I’ve always made it clear to him that the dc are always available. And the issue I have is his lack of adequate contribution. He’d just need to find a way that works for him but he shouldn’t bank on me being part of that equation, as I already pick up the slack when he fails to do his mid week contact. I offered he stopped CMS and pay a nanny for her time instead, my ad hoc nanny was happy to do these drop offs, we could effectively share her, the girls already know her well, he refused. I offered we alternate these Friday pm drop offs, as they have a big impact on my ability to work, at least that would mean we’d each only have to do it once a month, he refused.

Fast forward to now, yes, he pays maintenance but the bare CMS amount, I suspect based on a manipulated self employed earnings. I really dislike this last financial link we still have, and his entitlement to my time as it brings nothing but bitterness and resentment from him. He offered to pay for swimming lessons and various clubs for next term, now he’s refused at the last minute. No bother as I paid anyways, I always will. But now it falls on a Sunday afternoon and it’s the only slot that was left, given he didn’t book as soon as the booking system went live at 9am today. Now he’s sent me an email saying he won’t be taking dc swimming when lessons fall on is weekend. (So I told him politely the dc are well provided for and to stuff it.) It’s unfortunate for dc but that’s nothing new as he refuses to take them to parties too. Dd happened to miss every single birthday party last year which to a 5 year old is a big thing.

Seems whatever solution is thrown back in my face, unless I tie myself in knots in order to personally drop them off effectively subsidising his contact costs. 😤

OP posts:
lockdownalli · 24/08/2020 21:26

I am not sure if I have misunderstood your post properly.

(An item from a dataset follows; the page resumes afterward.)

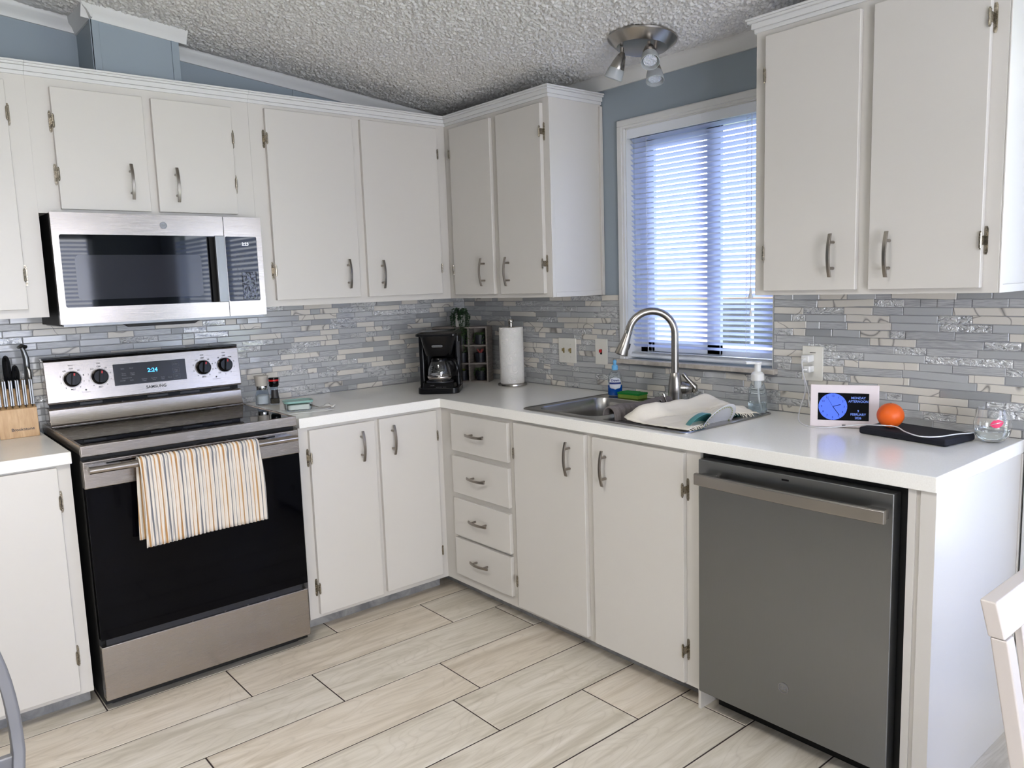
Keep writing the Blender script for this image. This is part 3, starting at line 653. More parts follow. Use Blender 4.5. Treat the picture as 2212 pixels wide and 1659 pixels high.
disp = MB().box(-.140, .140, -.043, .043, 0, .0015).tf(pm4); dp = obj('display', disp, 'panel_black', rg, True, bevel=.0005)
obj('digits', text_mb(MB(), '2:24', .023, onpanel(-1.705, 1.116, .0025), bold=.02), 'led_blue', dp, True)
pr = MB()
for s, x, z in (('Bake', -1.818, 1.131), ('Broil', -1.785, 1.131), ('Keep\nWarm', -1.815, 1.108), ('Steam\nClean', -1.782, 1.108), ('Control Lock', -1.805, 1.093), ('Kitchen\nTimer', -1.740, 1.080), ('Cooking\nTime', -1.703, 1.080), ('Delay\nStart', -1.668, 1.080), ('Clock', -1.640, 1.080), ('START', -1.612, 1.132), ('Oven\nLight', -1.612, 1.106), ('OFF', -1.612, 1.082), ('On/Off', -1.822, 1.083), ('Lock', -1.788, 1.083)):
    text_mb(pr, s, .0068, onpanel(x, z, .0022))
for z in (1.132, 1.107, 1.082):
    for dx0, dx1, dz0, dz1 in ((-.013, .013, .009, .0096), (-.013, .013, -.0096, -.009), (-.013, -.0124, -.009, .009), (.0124, .013, -.009, .009)):
        pr.box(dx0, dx1, dz0, dz1, 0, .0003) if False else pr.add([onpanel(-1.612, z, .0022) @ Vector(p) for p in ((dx0, dz0, 0), (dx1, dz0, 0), (dx1, dz1, 0), (dx0, dz1, 0))], [(0, 1, 2, 3)])
obj('print', pr, 'print_grey', dp, True)
obj('lettering', text_mb(MB(), 'SAMSUNG', .0165, onpanel(-1.697, 1.048, .0006), bold=.02, squash=1.05), 'print_dark', pn, True)
for i, (x, z, tilt_) in enumerate(((-2.000, 1.108, 8), (-1.903, 1.108, 8), (-1.500, 1.107, 8), (-1.407, 1.110, 8))):
    kn = obj('knob', MB().lathe([(.0305, 0), (.0305, .006), (.0285, .012), (.027, .022), (.025, .025), (0, .025)], n=32, M4=onpanel(x, z)).add([onpanel(x, z) @ Matrix.Rotation(R(-tilt_), 4, 'Z') @ Vector(p) for p in
        [(a, b_, c) for c in (.02, .036) for a, b_ in ((-.0065, -.024), (.0065, -.024), (.0065, .024), (-.0065, .024))]], [(0, 1, 2, 3), (4, 5, 6, 7), (0, 1, 5, 4), (1, 2, 6, 5), (2, 3, 7, 6), (3, 0, 4, 7)]), 'black_plastic', rg, True, bevel=.0012)
    obj('pointer', MB().add([onpanel(x, z) @ Matrix.Rotation(R(-tilt_), 4, 'Z') @ Vector(p) for p in ((-.0025, .012, .0368), (.0025, .012, .0368), (.0025, .022, .0368), (-.0025, .022, .0368))], [(0, 1, 2, 3)]), 'red', kn, True)
    mk = MB(); mk.lathe([(.0335, .0004), (.0335, .0008), (.0325, .0008), (.0325, .0004)], n=40, M4=onpanel(x, z), cap=False)
    marks = ['OFF', 'HI', '8', '7', '6', 'MED', '4', '3', '2', 'LO'] if i < 3 else ['OFF', 'WM', '9', '7', '6', '5', 'LO', '4', '3', 'HI']
    for k, s in enumerate(marks):
        a = 2*math.pi*k/len(marks); text_mb(mk, s, .0085, onpanel(x+.042*math.sin(a), z+.040*math.cos(a), .0006), bold=.01)
    text_mb(mk, ('FRONT', 'REAR', 'REAR', 'DUAL')[i], .006, onpanel(x, z+.053, .0006))
    obj('dial_print', mk, 'print_dark', pn, True)
hs = MB()
for x in (-1.957, -1.449): hs.lathe([(.003, 0), (.003, .001), (0, .001)], n=10, M4=onpanel(x, 1.062)); text_mb(hs, 'HOT SURFACE', .0048, onpanel(x, 1.053, .0006))
obj('print', hs, 'print_dark', pn, True)
# door
dr = obj('oven_door', MB().box(X0+.002, X1-.002, -.690, -.655, .262, .790), 'oven_glass', rg, True, bevel=.002)
obj('door_top_strip', MB().box(X0, X1, -.692, -.655, .7905, .8835), 'steel', dr, True, bevel=.0035)
hb = MB().tube([(-2.094, -.742, .862), (-1.376, -.742, .862)], .0155, 18, flat=.8); 
hd = obj('handle', hb, 'steel', dr, True)
hm = MB()
for x in (-2.04, -1.43): hm.box(x-.05, x+.05, -.730, -.691, .852, .870)
hm.box(-2.03, -1.44, -.693, -.691, .868, .873); obj('handle_mount', hm, 'black_plastic', dr, True, bevel=.002)
obj('drawer', MB().box(X0+.002, X1-.001, -.684, -.640, .0425, .236), 'steel', rg, True, bevel=.0035)
obj('drawer_gap', MB().box(X0+.02, X1-.02, -.672, -.64, .236, .262), 'dark_grey', rg, True)
# striped towel on the handle bar
tw = MB(); WX0, WX1 = -1.946, -1.532; Rb = .0205; yb, zb_ = -.742, .862; NU, NV = 270, 46
def towel(a, b_):
    x = WX0+(WX1-WX0)*a; Lf, Lb = .283, .272; s = b_*(Lf+Lb+math.pi*Rb)
    rib = .0036*math.sin(2*math.pi*(x+5)/.01362)
    if s < Lb: z = zb_-(Lb-s); y = yb+Rb+rib*.5; y += .004*(1-s/Lb); dx = -.010*(1-s/Lb)
    elif s < Lb+math.pi*Rb:
        t = (s-Lb)/Rb; y = yb+(Rb+rib*.6)*math.cos(t); z = zb_+(Rb+rib*.6)*math.sin(t); dx = 0
    else:
        q = s-Lb-math.pi*Rb; z = zb_-q; y = yb-Rb-rib; y -= .012*math.sin(math.pi*min(1, q/Lf)*.5)*(.5+.5*math.sin(a*7.1+1)); dx = .012*(q/Lf)*(a-.1)+.004*math.sin(q*14)
        z += .012*(q/Lf)*(a-.5)*.6
    return (x+dx, y, z)
o = obj('dish_towel', tw.grid(NU, NV, towel), 'stripe_towel'); solidify(o, .0022)
tag(o, 'cream towel with tan and grey stripes draped over the oven handle', 'towel')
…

Are you saying you are connecting him paying maintenance to him seeing the DC? The two are completely separate issues really. He should continue to pay CM. The money is for his DC and you don't really have a right to deprive them of it.

Re the drop offs. Just tell him if he wants to see them he comes and gets them. You only have to make them available. If he doesn't bother then probably the kids are better off without him.

lockdownalli · 24/08/2020 21:27

And yes he is a Giant Wankbadger Flowers

Swooningmonkey · 24/08/2020 21:35

No, I’ve never deprived him of seeing dc. Although he’d say otherwise I’m sure! His contact, he can come and pick them up.

All I’ve said to him is that there is a cost associated to me dropping dc off and if he’s not paying maintenance then I can’t afford to cover that cost. But he doesn’t seem to understand his contribution barely covers their basic needs let alone any extras.